** START RECORDS FOR PROCESSING **

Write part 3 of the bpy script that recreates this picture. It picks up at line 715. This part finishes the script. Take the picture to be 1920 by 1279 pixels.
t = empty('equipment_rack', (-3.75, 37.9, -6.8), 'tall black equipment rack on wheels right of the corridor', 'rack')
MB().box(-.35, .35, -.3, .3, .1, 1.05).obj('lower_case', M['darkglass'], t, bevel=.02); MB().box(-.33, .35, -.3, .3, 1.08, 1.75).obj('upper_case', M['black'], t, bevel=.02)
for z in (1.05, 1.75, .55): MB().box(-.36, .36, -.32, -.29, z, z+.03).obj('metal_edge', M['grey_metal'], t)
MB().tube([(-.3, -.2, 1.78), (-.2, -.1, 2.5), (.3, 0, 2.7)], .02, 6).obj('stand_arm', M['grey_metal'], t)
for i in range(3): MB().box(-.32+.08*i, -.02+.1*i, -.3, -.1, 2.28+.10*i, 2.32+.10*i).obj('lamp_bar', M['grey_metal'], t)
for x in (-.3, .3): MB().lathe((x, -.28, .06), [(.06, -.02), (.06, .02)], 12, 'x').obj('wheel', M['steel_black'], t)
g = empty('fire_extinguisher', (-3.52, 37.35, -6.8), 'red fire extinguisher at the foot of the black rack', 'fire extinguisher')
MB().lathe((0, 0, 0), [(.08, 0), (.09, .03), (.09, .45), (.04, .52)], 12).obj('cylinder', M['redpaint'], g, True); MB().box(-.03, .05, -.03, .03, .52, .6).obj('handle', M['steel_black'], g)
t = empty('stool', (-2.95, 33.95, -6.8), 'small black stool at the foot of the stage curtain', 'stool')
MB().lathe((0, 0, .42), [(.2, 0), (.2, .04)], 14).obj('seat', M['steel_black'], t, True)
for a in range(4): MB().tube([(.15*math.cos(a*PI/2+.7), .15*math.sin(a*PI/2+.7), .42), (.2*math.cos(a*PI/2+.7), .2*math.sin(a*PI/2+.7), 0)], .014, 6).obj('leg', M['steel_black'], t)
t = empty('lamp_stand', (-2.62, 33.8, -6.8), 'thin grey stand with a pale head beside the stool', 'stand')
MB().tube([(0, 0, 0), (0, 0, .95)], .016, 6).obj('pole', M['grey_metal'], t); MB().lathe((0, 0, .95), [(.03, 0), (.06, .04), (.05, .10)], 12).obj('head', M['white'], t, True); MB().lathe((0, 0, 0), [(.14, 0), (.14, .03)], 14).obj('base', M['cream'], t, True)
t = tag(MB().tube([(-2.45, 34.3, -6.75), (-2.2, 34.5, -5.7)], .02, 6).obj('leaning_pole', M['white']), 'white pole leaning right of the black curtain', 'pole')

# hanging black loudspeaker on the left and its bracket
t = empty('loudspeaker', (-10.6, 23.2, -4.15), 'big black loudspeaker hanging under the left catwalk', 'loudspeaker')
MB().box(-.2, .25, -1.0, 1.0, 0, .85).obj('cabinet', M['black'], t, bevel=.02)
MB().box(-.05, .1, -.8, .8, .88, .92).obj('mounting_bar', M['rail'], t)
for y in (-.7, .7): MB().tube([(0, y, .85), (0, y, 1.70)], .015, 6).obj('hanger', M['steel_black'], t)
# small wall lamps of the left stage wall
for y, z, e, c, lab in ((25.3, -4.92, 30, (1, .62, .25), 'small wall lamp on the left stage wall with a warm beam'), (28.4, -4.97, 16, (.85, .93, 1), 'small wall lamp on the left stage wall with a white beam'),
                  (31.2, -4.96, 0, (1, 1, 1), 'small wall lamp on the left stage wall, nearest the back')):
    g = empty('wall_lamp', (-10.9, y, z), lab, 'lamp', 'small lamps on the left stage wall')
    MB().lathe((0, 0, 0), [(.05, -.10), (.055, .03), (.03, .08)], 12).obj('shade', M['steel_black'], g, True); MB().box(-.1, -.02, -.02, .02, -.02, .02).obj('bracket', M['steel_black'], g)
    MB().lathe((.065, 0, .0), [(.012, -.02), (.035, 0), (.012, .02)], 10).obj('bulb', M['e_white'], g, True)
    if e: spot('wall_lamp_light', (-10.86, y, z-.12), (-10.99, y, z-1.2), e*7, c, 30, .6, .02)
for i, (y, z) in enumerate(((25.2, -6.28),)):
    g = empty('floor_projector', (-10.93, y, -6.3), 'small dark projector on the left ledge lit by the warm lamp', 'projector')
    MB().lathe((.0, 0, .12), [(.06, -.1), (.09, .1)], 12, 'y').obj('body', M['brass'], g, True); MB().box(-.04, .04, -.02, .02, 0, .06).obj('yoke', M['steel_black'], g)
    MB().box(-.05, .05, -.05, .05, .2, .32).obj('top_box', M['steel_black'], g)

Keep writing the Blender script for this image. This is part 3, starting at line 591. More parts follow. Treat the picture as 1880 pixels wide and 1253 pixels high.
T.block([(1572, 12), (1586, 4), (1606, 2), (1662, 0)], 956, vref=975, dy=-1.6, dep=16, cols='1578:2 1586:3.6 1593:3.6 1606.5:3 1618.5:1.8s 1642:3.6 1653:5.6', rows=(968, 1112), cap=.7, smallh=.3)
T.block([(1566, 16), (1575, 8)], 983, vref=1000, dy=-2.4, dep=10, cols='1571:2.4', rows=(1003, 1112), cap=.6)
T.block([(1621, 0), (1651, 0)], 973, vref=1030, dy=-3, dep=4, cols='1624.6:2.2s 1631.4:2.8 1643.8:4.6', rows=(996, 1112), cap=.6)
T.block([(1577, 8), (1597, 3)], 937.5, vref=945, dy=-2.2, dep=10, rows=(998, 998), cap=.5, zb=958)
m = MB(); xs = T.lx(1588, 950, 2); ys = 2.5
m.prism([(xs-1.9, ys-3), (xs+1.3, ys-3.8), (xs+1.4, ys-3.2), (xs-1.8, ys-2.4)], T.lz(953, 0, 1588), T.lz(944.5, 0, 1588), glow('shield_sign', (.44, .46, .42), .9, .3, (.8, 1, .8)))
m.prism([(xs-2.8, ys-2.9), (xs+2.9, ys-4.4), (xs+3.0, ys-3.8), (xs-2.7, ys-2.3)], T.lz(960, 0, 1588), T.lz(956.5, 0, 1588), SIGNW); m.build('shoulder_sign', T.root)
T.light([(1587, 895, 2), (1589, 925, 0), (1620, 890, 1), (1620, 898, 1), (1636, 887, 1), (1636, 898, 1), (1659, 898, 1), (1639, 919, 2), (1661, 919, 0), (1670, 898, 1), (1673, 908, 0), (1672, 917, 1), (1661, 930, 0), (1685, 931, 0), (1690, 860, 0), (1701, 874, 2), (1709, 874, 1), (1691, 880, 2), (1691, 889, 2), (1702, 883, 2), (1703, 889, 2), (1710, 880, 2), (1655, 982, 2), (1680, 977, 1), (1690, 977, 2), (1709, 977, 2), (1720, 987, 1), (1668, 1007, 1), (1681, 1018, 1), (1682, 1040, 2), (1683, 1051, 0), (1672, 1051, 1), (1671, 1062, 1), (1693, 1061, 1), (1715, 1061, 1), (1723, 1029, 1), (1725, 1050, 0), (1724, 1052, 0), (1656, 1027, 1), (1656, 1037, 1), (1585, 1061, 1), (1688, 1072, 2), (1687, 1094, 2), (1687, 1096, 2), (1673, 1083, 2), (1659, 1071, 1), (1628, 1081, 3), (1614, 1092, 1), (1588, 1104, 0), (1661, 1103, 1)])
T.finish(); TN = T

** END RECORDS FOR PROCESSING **

* REQUIREMENT: Using the entries above, please restate each one word for word.

* CORRECT RESPONSE:
Write part 3 of the bpy script that recreates this picture. It picks up at line 715. This part finishes the script. Take the picture to be 1920 by 1279 pixels.
t = empty('equipment_rack', (-3.75, 37.9, -6.8), 'tall black equipment rack on wheels right of the corridor', 'rack')
MB().box(-.35, .35, -.3, .3, .1, 1.05).obj('lower_case', M['darkglass'], t, bevel=.02); MB().box(-.33, .35, -.3, .3, 1.08, 1.75).obj('upper_case', M['black'], t, bevel=.02)
for z in (1.05, 1.75, .55): MB().box(-.36, .36, -.32, -.29, z, z+.03).obj('metal_edge', M['grey_metal'], t)
MB().tube([(-.3, -.2, 1.78), (-.2, -.1, 2.5), (.3, 0, 2.7)], .02, 6).obj('stand_arm', M['grey_metal'], t)
for i in range(3): MB().box(-.32+.08*i, -.02+.1*i, -.3, -.1, 2.28+.10*i, 2.32+.10*i).obj('lamp_bar', M['grey_metal'], t)
for x in (-.3, .3): MB().lathe((x, -.28, .06), [(.06, -.02), (.06, .02)], 12, 'x').obj('wheel', M['steel_black'], t)
g = empty('fire_extinguisher', (-3.52, 37.35, -6.8), 'red fire extinguisher at the foot of the black rack', 'fire extinguisher')
MB().lathe((0, 0, 0), [(.08, 0), (.09, .03), (.09, .45), (.04, .52)], 12).obj('cylinder', M['redpaint'], g, True); MB().box(-.03, .05, -.03, .03, .52, .6).obj('handle', M['steel_black'], g)
t = empty('stool', (-2.95, 33.95, -6.8), 'small black stool at the foot of the stage curtain', 'stool')
MB().lathe((0, 0, .42), [(.2, 0), (.2, .04)], 14).obj('seat', M['steel_black'], t, True)
for a in range(4): MB().tube([(.15*math.cos(a*PI/2+.7), .15*math.sin(a*PI/2+.7), .42), (.2*math.cos(a*PI/2+.7), .2*math.sin(a*PI/2+.7), 0)], .014, 6).obj('leg', M['steel_black'], t)
t = empty('lamp_stand', (-2.62, 33.8, -6.8), 'thin grey stand with a pale head beside the stool', 'stand')
MB().tube([(0, 0, 0), (0, 0, .95)], .016, 6).obj('pole', M['grey_metal'], t); MB().lathe((0, 0, .95), [(.03, 0), (.06, .04), (.05, .10)], 12).obj('head', M['white'], t, True); MB().lathe((0, 0, 0), [(.14, 0), (.14, .03)], 14).obj('base', M['cream'], t, True)
t = tag(MB().tube([(-2.45, 34.3, -6.75), (-2.2, 34.5, -5.7)], .02, 6).obj('leaning_pole', M['white']), 'white pole leaning right of the black curtain', 'pole')

# hanging black loudspeaker on the left and its bracket
t = empty('loudspeaker', (-10.6, 23.2, -4.15), 'big black loudspeaker hanging under the left catwalk', 'loudspeaker')
MB().box(-.2, .25, -1.0, 1.0, 0, .85).obj('cabinet', M['black'], t, bevel=.02)
MB().box(-.05, .1, -.8, .8, .88, .92).obj('mounting_bar', M['rail'], t)
for y in (-.7, .7): MB().tube([(0, y, .85), (0, y, 1.70)], .015, 6).obj('hanger', M['steel_black'], t)
# small wall lamps of the left stage wall
for y, z, e, c, lab in ((25.3, -4.92, 30, (1, .62, .25), 'small wall lamp on the left stage wall with a warm beam'), (28.4, -4.97, 16, (.85, .93, 1), 'small wall lamp on the left stage wall with a white beam'),
                  (31.2, -4.96, 0, (1, 1, 1), 'small wall lamp on the left stage wall, nearest the back')):
    g = empty('wall_lamp', (-10.9, y, z), lab, 'lamp', 'small lamps on the left stage wall')
    MB().lathe((0, 0, 0), [(.05, -.10), (.055, .03), (.03, .08)], 12).obj('shade', M['steel_black'], g, True); MB().box(-.1, -.02, -.02, .02, -.02, .02).obj('bracket', M['steel_black'], g)
    MB().lathe((.065, 0, .0), [(.012, -.02), (.035, 0), (.012, .02)], 10).obj('bulb', M['e_white'], g, True)
    if e: spot('wall_lamp_light', (-10.86, y, z-.12), (-10.99, y, z-1.2), e*7, c, 30, .6, .02)
for i, (y, z) in enumerate(((25.2, -6.28),)):
    g = empty('floor_projector', (-10.93, y, -6.3), 'small dark projector on the left ledge lit by the warm lamp', 'projector')
    MB().lathe((.0, 0, .12), [(.06, -.1), (.09, .1)], 12, 'y').obj('body', M['brass'], g, True); MB().box(-.04, .04, -.02, .02, 0, .06).obj('yoke', M['steel_black'], g)
    MB().box(-.05, .05, -.05, .05, .2, .32).obj('top_box', M['steel_black'], g)

Keep writing the Blender script for this image. This is part 3, starting at line 591. More parts follow. Treat the picture as 1880 pixels wide and 1253 pixels high.
T.block([(1572, 12), (1586, 4), (1606, 2), (1662, 0)], 956, vref=975, dy=-1.6, dep=16, cols='1578:2 1586:3.6 1593:3.6 1606.5:3 1618.5:1.8s 1642:3.6 1653:5.6', rows=(968, 1112), cap=.7, smallh=.3)
T.block([(1566, 16), (1575, 8)], 983, vref=1000, dy=-2.4, dep=10, cols='1571:2.4', rows=(1003, 1112), cap=.6)
T.block([(1621, 0), (1651, 0)], 973, vref=1030, dy=-3, dep=4, cols='1624.6:2.2s 1631.4:2.8 1643.8:4.6', rows=(996, 1112), cap=.6)
T.block([(1577, 8), (1597, 3)], 937.5, vref=945, dy=-2.2, dep=10, rows=(998, 998), cap=.5, zb=958)
m = MB(); xs = T.lx(1588, 950, 2); ys = 2.5
m.prism([(xs-1.9, ys-3), (xs+1.3, ys-3.8), (xs+1.4, ys-3.2), (xs-1.8, ys-2.4)], T.lz(953, 0, 1588), T.lz(944.5, 0, 1588), glow('shield_sign', (.44, .46, .42), .9, .3, (.8, 1, .8)))
m.prism([(xs-2.8, ys-2.9), (xs+2.9, ys-4.4), (xs+3.0, ys-3.8), (xs-2.7, ys-2.3)], T.lz(960, 0, 1588), T.lz(956.5, 0, 1588), SIGNW); m.build('shoulder_sign', T.root)
T.light([(1587, 895, 2), (1589, 925, 0), (1620, 890, 1), (1620, 898, 1), (1636, 887, 1), (1636, 898, 1), (1659, 898, 1), (1639, 919, 2), (1661, 919, 0), (1670, 898, 1), (1673, 908, 0), (1672, 917, 1), (1661, 930, 0), (1685, 931, 0), (1690, 860, 0), (1701, 874, 2), (1709, 874, 1), (1691, 880, 2), (1691, 889, 2), (1702, 883, 2), (1703, 889, 2), (1710, 880, 2), (1655, 982, 2), (1680, 977, 1), (1690, 977, 2), (1709, 977, 2), (1720, 987, 1), (1668, 1007, 1), (1681, 1018, 1), (1682, 1040, 2), (1683, 1051, 0), (1672, 1051, 1), (1671, 1062, 1), (1693, 1061, 1), (1715, 1061, 1), (1723, 1029, 1), (1725, 1050, 0), (1724, 1052, 0), (1656, 1027, 1), (1656, 1037, 1), (1585, 1061, 1), (1688, 1072, 2), (1687, 1094, 2), (1687, 1096, 2), (1673, 1083, 2), (1659, 1071, 1), (1628, 1081, 3), (1614, 1092, 1), (1588, 1104, 0), (1661, 1103, 1)])
T.finish(); TN = T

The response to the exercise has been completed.